Updated

The chief negotiator in talks between the Mali government and separatist rebels which paved the way for July presidential elections said Thursday that "conditions have not been met" for the vote to go ahead.

Tiebile Drame, architect of the Ouagadougou Accord enabling Malian troops to enter the Tuareg-held northeastern city of Kidal and secure polls scheduled to take place on July 28, told AFP it was "very clear" that the elections would be "botched".

"The conditions have not been met at all for the organisation of elections.

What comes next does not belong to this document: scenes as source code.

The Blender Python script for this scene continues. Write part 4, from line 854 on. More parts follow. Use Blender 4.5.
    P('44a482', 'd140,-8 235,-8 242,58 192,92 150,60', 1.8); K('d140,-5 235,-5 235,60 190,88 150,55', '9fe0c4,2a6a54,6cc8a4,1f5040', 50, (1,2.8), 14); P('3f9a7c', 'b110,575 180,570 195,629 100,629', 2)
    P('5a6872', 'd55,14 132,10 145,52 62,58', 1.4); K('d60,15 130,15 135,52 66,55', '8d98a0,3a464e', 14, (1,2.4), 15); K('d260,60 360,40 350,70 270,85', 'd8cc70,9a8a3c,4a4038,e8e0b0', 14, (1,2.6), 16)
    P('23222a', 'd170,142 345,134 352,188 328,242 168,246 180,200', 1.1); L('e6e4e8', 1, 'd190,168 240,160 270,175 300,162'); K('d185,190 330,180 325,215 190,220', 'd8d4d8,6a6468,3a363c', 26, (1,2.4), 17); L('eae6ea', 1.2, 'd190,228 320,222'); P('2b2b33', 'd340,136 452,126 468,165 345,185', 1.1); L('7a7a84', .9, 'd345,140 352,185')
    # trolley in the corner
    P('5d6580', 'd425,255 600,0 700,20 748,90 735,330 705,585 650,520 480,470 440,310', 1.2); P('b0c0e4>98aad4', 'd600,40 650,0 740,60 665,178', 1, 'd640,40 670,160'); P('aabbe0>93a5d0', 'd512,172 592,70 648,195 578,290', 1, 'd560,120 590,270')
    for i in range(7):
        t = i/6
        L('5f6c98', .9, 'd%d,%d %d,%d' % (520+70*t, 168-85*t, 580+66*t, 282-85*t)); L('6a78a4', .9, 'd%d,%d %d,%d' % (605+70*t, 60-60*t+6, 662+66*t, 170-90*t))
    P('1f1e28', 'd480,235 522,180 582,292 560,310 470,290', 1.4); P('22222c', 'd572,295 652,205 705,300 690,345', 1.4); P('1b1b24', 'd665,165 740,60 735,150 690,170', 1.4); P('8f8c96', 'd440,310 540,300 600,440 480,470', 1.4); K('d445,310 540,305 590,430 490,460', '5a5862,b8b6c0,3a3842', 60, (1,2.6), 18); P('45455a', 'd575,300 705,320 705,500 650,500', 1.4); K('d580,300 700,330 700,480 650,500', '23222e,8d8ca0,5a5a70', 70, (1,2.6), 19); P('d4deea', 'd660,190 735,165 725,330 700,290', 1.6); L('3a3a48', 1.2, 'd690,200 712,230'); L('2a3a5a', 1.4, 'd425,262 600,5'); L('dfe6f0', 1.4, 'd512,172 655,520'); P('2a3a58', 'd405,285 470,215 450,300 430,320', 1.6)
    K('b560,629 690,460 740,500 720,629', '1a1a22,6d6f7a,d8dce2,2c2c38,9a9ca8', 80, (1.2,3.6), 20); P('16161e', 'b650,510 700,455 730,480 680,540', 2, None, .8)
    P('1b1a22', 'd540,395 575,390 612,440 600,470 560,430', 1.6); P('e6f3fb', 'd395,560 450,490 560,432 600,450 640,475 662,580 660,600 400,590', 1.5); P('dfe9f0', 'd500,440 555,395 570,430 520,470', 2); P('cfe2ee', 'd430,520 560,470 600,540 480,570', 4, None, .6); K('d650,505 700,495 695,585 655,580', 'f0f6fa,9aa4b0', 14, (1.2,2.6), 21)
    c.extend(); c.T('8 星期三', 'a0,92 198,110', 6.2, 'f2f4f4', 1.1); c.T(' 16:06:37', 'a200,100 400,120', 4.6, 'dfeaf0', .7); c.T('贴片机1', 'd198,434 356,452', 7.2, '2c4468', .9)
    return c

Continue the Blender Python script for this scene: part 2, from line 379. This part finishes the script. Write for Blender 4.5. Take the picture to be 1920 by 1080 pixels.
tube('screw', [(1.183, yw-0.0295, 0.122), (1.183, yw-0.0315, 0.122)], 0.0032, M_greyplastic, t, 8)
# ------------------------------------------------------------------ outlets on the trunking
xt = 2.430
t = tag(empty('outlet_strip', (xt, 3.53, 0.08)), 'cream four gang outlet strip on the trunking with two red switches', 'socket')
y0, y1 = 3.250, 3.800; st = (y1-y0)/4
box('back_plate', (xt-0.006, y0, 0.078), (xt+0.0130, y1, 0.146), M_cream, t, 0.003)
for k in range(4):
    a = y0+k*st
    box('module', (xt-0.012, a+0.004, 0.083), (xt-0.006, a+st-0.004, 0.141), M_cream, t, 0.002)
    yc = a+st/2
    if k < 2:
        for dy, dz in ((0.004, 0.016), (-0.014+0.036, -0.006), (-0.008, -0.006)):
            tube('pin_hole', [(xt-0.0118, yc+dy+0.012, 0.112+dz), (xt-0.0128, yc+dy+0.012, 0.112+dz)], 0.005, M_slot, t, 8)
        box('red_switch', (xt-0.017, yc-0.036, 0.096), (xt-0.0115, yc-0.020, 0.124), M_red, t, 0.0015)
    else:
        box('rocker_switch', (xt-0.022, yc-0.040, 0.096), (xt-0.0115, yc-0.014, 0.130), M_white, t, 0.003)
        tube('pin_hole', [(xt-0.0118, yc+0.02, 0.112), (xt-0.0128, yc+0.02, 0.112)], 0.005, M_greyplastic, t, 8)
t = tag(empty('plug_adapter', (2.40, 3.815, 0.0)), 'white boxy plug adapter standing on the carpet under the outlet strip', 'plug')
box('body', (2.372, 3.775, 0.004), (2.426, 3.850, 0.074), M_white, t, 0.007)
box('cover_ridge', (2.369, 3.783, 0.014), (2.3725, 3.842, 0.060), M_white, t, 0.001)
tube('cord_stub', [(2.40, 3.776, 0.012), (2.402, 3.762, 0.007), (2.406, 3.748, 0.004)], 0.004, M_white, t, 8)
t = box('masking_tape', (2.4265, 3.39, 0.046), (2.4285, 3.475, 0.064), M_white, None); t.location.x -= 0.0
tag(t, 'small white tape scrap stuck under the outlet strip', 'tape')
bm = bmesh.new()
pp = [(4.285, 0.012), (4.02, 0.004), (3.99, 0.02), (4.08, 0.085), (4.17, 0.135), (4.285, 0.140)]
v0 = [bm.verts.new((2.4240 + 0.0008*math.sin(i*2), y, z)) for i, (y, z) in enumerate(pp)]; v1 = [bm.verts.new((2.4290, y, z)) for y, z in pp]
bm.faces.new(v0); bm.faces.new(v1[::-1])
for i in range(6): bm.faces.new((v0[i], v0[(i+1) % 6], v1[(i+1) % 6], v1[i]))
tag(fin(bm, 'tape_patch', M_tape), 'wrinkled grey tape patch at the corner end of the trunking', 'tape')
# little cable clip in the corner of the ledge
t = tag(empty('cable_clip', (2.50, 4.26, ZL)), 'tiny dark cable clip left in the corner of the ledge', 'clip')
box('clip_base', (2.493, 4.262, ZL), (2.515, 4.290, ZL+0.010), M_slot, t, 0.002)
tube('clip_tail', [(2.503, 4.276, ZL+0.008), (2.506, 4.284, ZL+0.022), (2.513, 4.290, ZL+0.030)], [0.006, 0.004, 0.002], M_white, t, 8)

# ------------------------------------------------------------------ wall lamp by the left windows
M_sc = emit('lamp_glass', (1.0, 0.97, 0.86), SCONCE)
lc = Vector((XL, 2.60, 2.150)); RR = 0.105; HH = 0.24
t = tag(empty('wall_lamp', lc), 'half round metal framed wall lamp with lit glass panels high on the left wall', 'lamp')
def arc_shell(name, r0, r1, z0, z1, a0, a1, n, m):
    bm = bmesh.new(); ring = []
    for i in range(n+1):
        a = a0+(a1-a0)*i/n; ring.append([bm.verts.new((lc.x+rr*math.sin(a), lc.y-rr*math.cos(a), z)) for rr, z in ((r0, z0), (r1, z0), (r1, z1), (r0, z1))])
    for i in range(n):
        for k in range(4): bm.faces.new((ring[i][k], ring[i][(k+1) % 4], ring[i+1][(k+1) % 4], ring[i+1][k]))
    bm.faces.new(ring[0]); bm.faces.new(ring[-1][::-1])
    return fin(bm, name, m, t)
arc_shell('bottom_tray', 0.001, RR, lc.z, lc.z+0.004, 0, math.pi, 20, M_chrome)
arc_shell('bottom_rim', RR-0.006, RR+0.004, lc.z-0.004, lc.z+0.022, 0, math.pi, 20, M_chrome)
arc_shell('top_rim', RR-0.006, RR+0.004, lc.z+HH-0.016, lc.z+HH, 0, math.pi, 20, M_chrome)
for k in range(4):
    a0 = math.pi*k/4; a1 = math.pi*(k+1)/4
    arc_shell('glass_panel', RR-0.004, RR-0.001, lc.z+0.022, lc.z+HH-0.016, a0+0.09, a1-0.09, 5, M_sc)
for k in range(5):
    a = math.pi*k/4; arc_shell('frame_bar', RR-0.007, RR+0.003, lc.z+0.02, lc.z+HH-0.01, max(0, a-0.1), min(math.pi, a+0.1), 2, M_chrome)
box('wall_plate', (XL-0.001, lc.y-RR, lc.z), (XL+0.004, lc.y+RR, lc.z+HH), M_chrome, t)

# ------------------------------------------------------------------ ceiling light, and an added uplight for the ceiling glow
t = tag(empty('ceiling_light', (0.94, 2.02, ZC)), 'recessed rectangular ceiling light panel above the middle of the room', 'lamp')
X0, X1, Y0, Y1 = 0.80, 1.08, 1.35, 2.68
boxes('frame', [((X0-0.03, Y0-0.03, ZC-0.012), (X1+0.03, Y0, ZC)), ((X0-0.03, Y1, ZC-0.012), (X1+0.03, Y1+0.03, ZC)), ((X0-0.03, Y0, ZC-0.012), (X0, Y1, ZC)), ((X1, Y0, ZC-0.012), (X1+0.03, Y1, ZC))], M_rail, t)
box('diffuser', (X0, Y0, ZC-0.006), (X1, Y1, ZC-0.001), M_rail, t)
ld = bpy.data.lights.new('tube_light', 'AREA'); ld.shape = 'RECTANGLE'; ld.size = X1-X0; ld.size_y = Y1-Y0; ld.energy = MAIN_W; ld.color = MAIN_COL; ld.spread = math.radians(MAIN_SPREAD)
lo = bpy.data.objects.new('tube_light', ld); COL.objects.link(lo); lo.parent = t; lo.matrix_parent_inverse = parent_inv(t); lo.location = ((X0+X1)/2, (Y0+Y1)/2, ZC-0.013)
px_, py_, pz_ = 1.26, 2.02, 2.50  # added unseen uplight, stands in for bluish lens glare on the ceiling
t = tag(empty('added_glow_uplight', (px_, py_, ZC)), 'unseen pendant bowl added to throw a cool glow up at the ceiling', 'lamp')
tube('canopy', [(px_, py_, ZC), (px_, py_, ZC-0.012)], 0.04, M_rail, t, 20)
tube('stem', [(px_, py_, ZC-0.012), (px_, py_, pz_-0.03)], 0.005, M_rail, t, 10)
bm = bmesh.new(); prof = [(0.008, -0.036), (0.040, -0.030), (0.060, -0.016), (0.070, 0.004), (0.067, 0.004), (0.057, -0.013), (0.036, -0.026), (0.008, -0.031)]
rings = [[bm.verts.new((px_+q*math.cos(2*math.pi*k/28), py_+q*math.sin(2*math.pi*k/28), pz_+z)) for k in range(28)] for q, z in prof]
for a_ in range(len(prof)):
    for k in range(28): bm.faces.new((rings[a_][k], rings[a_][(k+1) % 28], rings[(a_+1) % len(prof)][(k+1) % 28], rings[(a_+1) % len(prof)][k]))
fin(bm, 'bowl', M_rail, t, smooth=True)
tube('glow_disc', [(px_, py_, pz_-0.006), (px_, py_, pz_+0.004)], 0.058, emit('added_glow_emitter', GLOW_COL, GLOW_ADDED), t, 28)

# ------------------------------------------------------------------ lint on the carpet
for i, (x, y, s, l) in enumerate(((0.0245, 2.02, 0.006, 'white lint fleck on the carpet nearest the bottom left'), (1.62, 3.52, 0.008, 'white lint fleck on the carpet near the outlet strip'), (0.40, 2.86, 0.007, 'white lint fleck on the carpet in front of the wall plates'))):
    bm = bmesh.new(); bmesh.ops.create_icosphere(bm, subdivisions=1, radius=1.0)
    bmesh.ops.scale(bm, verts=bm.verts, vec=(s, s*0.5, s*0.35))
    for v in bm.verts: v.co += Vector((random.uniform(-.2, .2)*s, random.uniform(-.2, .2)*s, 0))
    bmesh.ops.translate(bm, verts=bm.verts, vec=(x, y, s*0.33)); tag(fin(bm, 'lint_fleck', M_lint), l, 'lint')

There is a form of autism on the part of the administration," said Drame, who is one of a number of high-profile politicians contesting the election.

"The government is not ready, the minister of territorial administration is not ready, contrary to what he said, and the (election commission) is not ready."

The National Movement for the Liberation of Azawad (MNLA) and government troops agreed on June 18 to halt hostilities while soldiers entered Kidal and the rebels were confined to camps -- but neither has been achieved with the election just weeks away, said Drame.

"I am warning about the risks, especially as the situation in Kidal is not yet resolved (and) the administration has not yet returned to the interior of the country," he said.

Meanwhile Mali's election commission has raised concerns that it will be "extremely difficult" to distribute nearly eight million polling cards in a country where 500,000 people have been displaced by conflict.

Drame said he would still run for president but was speaking out in the hope that the government would delay the poll.

Echoing its leader's words, Drame's "Party for National Renaissance" released a statement expressing "deep concern at the blindness of the transitional government" which would lead to "botched elections and electoral chaos with unpredictable consequences".

The party urged "friends of Mali to show restraint and less interference in determining the appropriate time to hold elections whose results are to be accepted first by Malians and for Malians".

The decision to hold the first round on July 28, possibly followed by a second round on August 11, was taken by the Malian government under pressure from the international community, and especially former colonial power France.

But the occupation of Kidal by the MNLA has been a major obstacle to organising the election, seen as crucial to Mali's recovery from the conflict of the past 16 months.

Malian military officers staged a coup in March last year after being overpowered by an MNLA rebellion. The Tuaregs seized key northern cities before being sidelined by their Al Qaeda-linked allies who imposed their harsh version of sharia law in towns under their control.

The MNLA sided with a French-led military intervention, which reclaimed most of the lost territory from the Islamists but the Tuaregs have been reluctant to allow government troops into Kidal for the vote.